Dalam menganalisis tata kelola pertanahan melalui pembentukan sui generis Bank Tanah, penting untuk mempertimbangkan dua aspek utama: kepentingan publik versus kepentingan investor.
Menemukan titik keseimbangan di antara dua kepentingan tersebut, bukan perkara yang ringan. Artikel ini, dengan segala keterbatasannya, mencoba untuk berkontribusi dalam upaya pencarian tersebut.
Kerumitan tata kelola pertanahan berlipat-lipat ketika senarai fakta menunjukkan statistik ketimpangan kepemilikan lahan terus melebar tanpa adanya kepastian institusional sebagai jalan keluar. Konflik yang berulang.
Rasio Gini pertanahan tidak bergerak kemana-mana selama puluhaan tahun!

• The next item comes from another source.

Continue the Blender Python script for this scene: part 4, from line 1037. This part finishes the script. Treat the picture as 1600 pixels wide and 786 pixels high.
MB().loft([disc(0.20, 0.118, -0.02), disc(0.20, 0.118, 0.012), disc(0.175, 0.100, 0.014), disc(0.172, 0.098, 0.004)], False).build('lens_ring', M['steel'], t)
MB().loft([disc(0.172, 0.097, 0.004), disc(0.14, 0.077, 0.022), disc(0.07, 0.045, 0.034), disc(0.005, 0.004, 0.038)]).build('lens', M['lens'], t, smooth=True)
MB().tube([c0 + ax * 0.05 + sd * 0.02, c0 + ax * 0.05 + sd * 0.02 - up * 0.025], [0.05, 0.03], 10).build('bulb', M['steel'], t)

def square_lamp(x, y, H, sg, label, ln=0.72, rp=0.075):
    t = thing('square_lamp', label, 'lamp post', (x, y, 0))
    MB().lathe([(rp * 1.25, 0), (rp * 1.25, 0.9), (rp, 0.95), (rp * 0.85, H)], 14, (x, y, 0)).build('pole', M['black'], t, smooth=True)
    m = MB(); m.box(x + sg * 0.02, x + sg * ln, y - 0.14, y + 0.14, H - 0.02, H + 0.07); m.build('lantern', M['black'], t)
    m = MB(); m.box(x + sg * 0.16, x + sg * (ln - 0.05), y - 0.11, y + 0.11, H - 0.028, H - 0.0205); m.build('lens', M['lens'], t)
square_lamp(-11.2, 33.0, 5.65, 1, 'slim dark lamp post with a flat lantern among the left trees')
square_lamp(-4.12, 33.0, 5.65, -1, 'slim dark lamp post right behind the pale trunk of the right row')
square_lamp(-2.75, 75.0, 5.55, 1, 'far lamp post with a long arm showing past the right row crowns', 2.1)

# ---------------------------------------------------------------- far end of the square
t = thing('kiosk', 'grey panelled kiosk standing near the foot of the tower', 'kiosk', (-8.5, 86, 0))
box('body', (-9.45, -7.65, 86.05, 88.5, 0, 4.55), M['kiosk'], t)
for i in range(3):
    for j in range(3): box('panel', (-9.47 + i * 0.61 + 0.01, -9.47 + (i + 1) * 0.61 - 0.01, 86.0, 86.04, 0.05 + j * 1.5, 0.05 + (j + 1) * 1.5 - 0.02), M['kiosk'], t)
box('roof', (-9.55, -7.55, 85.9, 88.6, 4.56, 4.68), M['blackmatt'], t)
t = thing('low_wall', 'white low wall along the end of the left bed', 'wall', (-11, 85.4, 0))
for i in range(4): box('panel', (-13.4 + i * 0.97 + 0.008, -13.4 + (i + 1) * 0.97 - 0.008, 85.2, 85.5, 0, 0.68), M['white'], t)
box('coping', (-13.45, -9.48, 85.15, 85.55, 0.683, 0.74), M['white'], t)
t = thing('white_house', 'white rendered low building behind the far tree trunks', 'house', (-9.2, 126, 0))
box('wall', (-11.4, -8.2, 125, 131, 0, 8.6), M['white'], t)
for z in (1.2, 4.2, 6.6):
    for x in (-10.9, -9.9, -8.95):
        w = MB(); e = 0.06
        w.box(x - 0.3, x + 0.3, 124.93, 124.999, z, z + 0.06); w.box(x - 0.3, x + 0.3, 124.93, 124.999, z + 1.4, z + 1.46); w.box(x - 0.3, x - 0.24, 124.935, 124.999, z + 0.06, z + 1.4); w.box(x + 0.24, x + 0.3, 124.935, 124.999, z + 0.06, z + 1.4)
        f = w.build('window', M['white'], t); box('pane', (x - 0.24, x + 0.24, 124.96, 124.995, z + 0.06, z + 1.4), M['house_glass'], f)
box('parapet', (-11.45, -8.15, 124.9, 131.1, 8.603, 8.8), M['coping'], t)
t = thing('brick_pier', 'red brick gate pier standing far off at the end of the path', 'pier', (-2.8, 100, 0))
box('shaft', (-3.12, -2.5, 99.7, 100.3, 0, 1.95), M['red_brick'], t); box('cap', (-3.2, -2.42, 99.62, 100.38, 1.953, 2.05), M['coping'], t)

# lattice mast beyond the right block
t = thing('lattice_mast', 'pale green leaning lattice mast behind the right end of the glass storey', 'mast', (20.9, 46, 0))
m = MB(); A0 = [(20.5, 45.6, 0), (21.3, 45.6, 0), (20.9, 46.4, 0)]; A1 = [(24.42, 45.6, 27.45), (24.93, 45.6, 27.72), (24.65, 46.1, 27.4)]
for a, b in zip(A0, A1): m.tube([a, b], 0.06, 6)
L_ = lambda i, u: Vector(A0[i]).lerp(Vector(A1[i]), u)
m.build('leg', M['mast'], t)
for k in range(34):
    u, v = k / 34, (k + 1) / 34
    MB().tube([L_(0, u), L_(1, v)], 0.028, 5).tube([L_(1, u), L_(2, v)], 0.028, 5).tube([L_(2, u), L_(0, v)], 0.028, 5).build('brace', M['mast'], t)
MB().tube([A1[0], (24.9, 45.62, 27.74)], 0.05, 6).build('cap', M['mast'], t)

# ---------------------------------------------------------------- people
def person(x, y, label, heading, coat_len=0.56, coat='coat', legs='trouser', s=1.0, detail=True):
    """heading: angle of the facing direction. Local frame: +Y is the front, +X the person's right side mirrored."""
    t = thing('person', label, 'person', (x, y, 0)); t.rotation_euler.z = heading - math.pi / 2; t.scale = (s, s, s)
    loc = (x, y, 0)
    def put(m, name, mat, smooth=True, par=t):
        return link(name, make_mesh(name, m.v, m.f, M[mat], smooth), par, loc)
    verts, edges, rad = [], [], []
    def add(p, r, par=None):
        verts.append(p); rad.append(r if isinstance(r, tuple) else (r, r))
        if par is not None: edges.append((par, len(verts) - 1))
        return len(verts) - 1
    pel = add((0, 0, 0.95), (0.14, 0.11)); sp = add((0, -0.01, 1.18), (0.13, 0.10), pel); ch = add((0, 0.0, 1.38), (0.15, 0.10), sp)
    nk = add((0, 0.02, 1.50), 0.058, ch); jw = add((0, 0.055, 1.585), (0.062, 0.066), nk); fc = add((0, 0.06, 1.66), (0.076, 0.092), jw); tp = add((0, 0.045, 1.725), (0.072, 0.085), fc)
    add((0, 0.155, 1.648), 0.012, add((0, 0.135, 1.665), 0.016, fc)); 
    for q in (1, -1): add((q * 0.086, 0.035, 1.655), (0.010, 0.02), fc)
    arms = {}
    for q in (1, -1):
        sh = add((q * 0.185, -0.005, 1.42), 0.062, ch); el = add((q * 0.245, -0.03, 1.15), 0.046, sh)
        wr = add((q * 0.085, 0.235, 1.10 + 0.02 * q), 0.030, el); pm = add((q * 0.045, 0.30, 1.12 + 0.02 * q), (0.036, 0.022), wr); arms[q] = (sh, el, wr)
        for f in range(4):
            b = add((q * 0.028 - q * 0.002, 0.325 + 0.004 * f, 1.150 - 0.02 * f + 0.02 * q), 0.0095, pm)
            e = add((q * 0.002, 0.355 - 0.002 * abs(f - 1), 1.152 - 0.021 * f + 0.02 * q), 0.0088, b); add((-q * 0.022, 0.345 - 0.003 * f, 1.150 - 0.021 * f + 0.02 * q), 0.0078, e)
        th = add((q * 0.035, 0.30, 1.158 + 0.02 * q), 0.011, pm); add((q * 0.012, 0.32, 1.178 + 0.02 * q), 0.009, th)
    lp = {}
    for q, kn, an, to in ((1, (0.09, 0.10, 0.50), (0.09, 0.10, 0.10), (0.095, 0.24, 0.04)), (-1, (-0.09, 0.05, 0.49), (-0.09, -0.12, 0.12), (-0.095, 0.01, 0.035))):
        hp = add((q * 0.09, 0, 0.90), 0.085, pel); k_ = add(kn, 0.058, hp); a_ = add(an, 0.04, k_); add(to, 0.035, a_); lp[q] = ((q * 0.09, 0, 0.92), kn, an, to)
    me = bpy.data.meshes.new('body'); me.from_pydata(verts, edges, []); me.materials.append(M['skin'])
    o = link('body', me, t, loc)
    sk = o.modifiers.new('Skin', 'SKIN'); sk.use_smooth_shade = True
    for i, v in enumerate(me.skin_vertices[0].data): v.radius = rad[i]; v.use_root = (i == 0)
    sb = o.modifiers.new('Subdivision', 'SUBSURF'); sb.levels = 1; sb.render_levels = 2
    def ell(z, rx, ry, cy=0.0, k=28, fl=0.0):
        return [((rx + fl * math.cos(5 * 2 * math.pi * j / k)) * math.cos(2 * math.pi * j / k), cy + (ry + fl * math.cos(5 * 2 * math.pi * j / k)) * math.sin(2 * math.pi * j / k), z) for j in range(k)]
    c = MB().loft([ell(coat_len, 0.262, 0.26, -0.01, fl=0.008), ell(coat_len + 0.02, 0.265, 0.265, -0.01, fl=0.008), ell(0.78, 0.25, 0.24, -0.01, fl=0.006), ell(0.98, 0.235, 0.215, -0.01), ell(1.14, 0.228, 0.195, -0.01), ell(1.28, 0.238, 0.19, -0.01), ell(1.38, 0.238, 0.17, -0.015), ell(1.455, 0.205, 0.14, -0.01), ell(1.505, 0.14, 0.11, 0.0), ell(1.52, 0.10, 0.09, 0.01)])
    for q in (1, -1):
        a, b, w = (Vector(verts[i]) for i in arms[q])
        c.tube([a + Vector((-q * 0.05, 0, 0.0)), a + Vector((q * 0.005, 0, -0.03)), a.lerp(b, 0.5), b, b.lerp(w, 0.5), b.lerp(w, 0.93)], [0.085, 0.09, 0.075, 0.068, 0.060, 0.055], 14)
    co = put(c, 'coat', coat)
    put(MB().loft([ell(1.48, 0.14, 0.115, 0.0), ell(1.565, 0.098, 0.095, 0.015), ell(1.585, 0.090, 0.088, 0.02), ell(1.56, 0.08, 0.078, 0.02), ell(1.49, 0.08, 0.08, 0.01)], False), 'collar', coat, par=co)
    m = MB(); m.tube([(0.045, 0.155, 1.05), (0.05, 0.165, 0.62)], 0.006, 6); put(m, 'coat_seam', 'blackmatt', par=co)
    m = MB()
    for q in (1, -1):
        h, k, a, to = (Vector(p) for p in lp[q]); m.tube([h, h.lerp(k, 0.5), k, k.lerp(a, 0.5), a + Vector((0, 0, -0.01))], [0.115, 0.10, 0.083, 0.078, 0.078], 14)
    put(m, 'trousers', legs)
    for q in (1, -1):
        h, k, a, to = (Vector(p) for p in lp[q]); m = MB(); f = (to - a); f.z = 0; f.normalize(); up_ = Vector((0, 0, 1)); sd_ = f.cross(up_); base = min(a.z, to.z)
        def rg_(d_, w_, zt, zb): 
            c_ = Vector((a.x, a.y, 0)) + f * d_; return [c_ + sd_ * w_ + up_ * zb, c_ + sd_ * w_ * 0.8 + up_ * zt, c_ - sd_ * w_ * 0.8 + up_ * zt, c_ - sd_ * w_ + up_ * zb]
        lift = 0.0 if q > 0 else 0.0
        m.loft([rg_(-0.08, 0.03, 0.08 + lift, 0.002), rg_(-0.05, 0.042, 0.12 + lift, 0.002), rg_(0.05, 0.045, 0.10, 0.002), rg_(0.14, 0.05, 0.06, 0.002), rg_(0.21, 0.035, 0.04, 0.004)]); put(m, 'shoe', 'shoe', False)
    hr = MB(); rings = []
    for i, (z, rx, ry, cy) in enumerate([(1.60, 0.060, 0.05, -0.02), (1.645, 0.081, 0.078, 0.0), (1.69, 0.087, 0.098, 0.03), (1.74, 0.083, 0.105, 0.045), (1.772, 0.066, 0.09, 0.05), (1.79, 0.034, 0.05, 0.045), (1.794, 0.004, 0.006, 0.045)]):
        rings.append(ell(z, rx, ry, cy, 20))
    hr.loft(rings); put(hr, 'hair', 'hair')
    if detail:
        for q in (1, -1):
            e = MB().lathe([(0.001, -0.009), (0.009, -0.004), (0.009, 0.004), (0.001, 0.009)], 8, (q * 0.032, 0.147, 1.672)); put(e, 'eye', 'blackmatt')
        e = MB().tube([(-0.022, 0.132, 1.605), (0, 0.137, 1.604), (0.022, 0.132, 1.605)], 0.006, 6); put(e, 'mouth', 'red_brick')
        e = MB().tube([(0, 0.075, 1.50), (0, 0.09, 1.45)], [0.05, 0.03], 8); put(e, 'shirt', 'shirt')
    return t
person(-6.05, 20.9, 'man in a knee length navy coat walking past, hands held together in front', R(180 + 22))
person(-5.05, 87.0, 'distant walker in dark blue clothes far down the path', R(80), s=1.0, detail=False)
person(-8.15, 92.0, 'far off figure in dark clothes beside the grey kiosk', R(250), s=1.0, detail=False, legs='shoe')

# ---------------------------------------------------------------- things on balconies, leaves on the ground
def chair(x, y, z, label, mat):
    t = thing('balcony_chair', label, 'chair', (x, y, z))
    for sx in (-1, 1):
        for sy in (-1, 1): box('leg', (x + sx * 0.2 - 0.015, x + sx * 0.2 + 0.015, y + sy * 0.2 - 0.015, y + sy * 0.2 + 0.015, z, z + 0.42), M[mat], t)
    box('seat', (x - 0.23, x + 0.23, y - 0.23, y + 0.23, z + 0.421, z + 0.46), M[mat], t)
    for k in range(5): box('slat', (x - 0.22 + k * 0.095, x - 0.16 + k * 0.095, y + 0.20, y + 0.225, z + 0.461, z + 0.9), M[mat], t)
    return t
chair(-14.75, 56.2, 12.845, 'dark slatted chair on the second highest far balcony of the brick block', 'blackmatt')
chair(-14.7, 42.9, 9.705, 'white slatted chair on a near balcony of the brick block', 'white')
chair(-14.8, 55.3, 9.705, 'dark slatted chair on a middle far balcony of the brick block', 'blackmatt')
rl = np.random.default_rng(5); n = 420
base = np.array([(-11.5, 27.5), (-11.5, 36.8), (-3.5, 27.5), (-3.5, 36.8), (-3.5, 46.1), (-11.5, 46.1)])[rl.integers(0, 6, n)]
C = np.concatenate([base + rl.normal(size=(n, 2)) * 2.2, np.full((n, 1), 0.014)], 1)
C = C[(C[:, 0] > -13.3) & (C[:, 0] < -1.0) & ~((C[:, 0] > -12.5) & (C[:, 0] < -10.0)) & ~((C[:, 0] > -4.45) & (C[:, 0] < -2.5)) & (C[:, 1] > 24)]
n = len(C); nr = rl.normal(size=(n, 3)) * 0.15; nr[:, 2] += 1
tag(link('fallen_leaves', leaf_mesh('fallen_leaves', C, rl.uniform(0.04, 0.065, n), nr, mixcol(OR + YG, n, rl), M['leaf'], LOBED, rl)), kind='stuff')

Tentang senarai fakta ketimpangan lahan, kompasianer dapat mengunjungi artikel saya sebelumnya di:
Ketimpangan Lahan di Indonesia
Ketimpangan kepemilikan tanah di Indonesia, baik di kota dan desa, merupakan masalah yang cukup kompleks dan memprihatinkan, dengan dampak sosial dan ekonomi yang signifikan. Sebuah persoalan laten.

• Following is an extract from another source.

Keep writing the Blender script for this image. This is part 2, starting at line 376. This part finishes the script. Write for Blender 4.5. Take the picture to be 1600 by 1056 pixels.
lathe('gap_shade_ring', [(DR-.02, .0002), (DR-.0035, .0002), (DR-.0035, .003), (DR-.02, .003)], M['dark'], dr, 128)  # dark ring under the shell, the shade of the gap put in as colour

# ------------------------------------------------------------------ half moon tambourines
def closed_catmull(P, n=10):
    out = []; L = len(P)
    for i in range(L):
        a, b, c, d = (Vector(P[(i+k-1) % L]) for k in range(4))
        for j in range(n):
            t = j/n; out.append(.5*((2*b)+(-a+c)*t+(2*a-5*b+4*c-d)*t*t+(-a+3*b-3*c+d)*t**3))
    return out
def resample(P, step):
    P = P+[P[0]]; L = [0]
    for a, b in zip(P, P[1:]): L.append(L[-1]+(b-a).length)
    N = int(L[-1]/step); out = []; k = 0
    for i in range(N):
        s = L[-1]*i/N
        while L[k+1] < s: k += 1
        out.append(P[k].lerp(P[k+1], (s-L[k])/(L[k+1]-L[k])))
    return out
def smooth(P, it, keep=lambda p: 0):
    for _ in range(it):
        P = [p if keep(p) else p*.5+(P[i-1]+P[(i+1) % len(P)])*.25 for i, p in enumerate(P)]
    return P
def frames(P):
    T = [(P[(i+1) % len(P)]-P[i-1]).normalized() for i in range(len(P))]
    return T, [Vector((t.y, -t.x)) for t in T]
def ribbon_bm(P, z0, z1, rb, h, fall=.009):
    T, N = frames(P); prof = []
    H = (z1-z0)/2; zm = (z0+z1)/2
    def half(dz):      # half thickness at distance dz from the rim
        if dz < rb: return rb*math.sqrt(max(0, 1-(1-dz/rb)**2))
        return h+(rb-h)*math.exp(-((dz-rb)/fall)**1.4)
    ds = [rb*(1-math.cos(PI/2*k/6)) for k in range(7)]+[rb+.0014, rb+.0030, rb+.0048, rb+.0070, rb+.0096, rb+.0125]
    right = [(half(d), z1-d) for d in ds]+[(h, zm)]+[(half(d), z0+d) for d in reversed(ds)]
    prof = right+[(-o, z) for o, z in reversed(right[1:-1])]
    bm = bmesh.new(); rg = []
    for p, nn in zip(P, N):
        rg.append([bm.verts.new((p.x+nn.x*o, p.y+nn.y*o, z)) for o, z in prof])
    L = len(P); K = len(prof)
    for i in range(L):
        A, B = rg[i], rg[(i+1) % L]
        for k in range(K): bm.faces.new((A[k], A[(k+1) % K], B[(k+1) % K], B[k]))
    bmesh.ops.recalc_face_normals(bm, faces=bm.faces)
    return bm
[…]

Tahun 1973, BPS mencatat angka ketimpangan lahan yakni 0,55. Empat dekade kemudian atau pada 2013, angka ketimpangan lahan tidak jauh berubah sebesar 0,68 (Kompas.id, 14/1/2024; kpa.or.id, 15/1/2024).
Statistik tersebut ternyata juga tidak jauh berbeda dengan temuan BPN di tahun 2022, level rasio Gini pertanahan berada di kisaran 0,58.
Puncak ketimpangan lahan terjadi pada tahun 2003 dimana ketimpangan kepemilikan lahan sebesar 0,72 persen. Artinya hanya 1 persen rakyat yang menguasai 72 persen sumber daya lahan (Kompas.com, 2023).
Sebagai catatan tembahan, menurut Sensus Pertanian Nasional 2013, sekira 55,33 persen atau setara dengan 14,25 juta rumah tangga petani di Indonesia adalah petani gurem yang menguasai kurang dari 0,5 hektar tanah (Kompas.id, 2024).
Masih pada laporan yang sama, di tahun 2023, jumlah petani gurem bukannya menurun tapi justru meningkat tajam menjadi 60,84 persen atau 16,89 juta. Naik sebanyak 2,64 juta.
Lalu, bagaimana dengan kondisi masyarakat urban?
Laporan dari Bank Dunia dan Bappenas pada 2017 mencatat bahwa 3 juta keluarga di Indonesia masih kesulitan untuk memperoleh tanah atau rumah yang layak, sementara spekulan properti dan investor besar menguasai sebagian besar tanah yang tersedia di kawasan perkotaan.
Hal ini menyebabkan munculnya fenomena perumahan eksklusif yang hanya bisa dijangkau oleh kalangan atas, sementara perumahan untuk rakyat atau subsidi perumahan masih sangat terbatas.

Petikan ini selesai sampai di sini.